Every issue worth arguing has two sides. No matter which side you are on, it is imperative that you carefully examine both sides. Writers and debaters who ignore opposing arguments leave holes in their presentations, and thus cannot effectively make a convincing case. The audience wants to know that you have thought carefully about both sides and that you can refute counter-arguments. Remember that argument is more than presenting an opinion, it also embodies rebuttal. Additionally, addressing both sides of an issue is a question of integrity. Addressing both sides increases your credibility, puts your argument in context and inspires an audience to trust your point of view.
To lend weight and credibility to your position, develop a strong argument that cites authoritative sources. Scholarly research, quotes from relevant experienced professionals, census statistics, FBI statistics and legal citations all represent authoritative sources. The writer or debater must use authority sources in a fair and honest manner, meaning you should not use them without explaining the context or in any way that misrepresents the truth. It's best to draw from accurate recent sources, rather than dated sources.
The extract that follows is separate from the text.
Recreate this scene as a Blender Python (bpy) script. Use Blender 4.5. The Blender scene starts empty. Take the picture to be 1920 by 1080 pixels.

Even if you are developing an argument to support a worthy cause, logical errors can destroy it. For example, if you assume that one event caused another because the second followed the first, you are guilty of the false cause fallacy. It is not necessarily true that an event was caused by another event immediately preceding it. Sometimes it's just a coincidence. In an example of another fallacy, if you assume that all drum players are alcoholics because every drummer you've ever seen is an alcoholic, you have made a hasty generalization, also a logical fallacy. There are many kinds of fallacies. As you write or debate, the more aware you are of fallacies, the better your argument will be.